Project Overview
Information Products
Commodities
- Vegetables: Chicory - Radicchio and Endive
Practices
- Crop Production: season extension
- Education and Training: farmer to farmer, on-farm/ranch research
- Farm Business Management: farm-to-restaurant, new enterprise development, value added
- Production Systems: Forcing
Summary:
Season extension is an important practice on vegetable farms in Minnesota. By lengthening the growing season, farmers can extend their sales into winter when cash flow would otherwise cease. High tunnels and root crops are the preferred method, but these options have limitations. Leafy greens from unheated hoop houses are in high demand, but they do not regrow during the dead of winter, thereby limiting harvests. Conversely, root crops are relatively easy to grow and store but are low margin crops necessitating high volume customers. For smaller farms selling through lower volume outlets like CSAs, restaurants, and farmers markets, this poses a problem.

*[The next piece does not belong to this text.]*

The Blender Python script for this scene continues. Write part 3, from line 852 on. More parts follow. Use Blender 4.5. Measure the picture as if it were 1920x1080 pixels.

Forcing radicchio and endive could contribute to solving this problem. Radicchio and endive are high-value specialty crops that require being dug from the field and forced indoors, without sunlight. They are harvested at the end of the growing season and forced in the winter months. They could offer a high-value, high-margin crop to make lower volume winter sales more lucrative.
This project will evaluate the feasibility of radicchio and endive as season extension crops in Minnesota. Results will be shared through our farm's social media outlets, our local Sustainable Farming Association chapter's annual meeting, and written publications.
Project objectives:
- Evaluate the feasibility of growing both Treviso radicchio and Belgian endive in Minnesota.
- Compare different forcing techniques for both crops.
- Determine profitability of growing Belgian endive and radicchio.